[SET EXERCISE]
Repeat the whole listing exactly.

╔══

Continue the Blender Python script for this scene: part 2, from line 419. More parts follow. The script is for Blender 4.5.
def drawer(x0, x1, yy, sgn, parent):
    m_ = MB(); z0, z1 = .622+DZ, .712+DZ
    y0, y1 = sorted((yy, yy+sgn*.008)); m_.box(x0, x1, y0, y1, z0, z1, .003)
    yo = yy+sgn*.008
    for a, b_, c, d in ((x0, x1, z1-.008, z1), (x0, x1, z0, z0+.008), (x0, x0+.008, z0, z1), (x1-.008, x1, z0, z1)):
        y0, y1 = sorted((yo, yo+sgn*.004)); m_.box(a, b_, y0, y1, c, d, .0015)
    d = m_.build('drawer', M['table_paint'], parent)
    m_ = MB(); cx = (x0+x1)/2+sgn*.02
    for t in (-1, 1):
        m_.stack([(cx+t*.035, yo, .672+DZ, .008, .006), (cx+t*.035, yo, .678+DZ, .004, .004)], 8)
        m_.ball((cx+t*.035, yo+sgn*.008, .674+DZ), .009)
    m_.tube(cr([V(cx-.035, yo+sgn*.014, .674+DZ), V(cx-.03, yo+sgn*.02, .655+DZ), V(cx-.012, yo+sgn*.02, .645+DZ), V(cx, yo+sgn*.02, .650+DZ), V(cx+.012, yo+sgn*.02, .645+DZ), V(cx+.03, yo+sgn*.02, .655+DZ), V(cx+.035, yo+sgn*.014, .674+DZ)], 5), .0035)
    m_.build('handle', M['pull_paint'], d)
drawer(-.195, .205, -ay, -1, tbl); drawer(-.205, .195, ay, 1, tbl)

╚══

[SOLUTION TO THE EXERCISE]
Continue the Blender Python script for this scene: part 2, from line 419. More parts follow. The script is for Blender 4.5.
def drawer(x0, x1, yy, sgn, parent):
    m_ = MB(); z0, z1 = .622+DZ, .712+DZ
    y0, y1 = sorted((yy, yy+sgn*.008)); m_.box(x0, x1, y0, y1, z0, z1, .003)
    yo = yy+sgn*.008
    for a, b_, c, d in ((x0, x1, z1-.008, z1), (x0, x1, z0, z0+.008), (x0, x0+.008, z0, z1), (x1-.008, x1, z0, z1)):
        y0, y1 = sorted((yo, yo+sgn*.004)); m_.box(a, b_, y0, y1, c, d, .0015)
    d = m_.build('drawer', M['table_paint'], parent)
    m_ = MB(); cx = (x0+x1)/2+sgn*.02
    for t in (-1, 1):
        m_.stack([(cx+t*.035, yo, .672+DZ, .008, .006), (cx+t*.035, yo, .678+DZ, .004, .004)], 8)
        m_.ball((cx+t*.035, yo+sgn*.008, .674+DZ), .009)
    m_.tube(cr([V(cx-.035, yo+sgn*.014, .674+DZ), V(cx-.03, yo+sgn*.02, .655+DZ), V(cx-.012, yo+sgn*.02, .645+DZ), V(cx, yo+sgn*.02, .650+DZ), V(cx+.012, yo+sgn*.02, .645+DZ), V(cx+.03, yo+sgn*.02, .655+DZ), V(cx+.035, yo+sgn*.014, .674+DZ)], 5), .0035)
    m_.build('handle', M['pull_paint'], d)
drawer(-.195, .205, -ay, -1, tbl); drawer(-.205, .195, ay, 1, tbl)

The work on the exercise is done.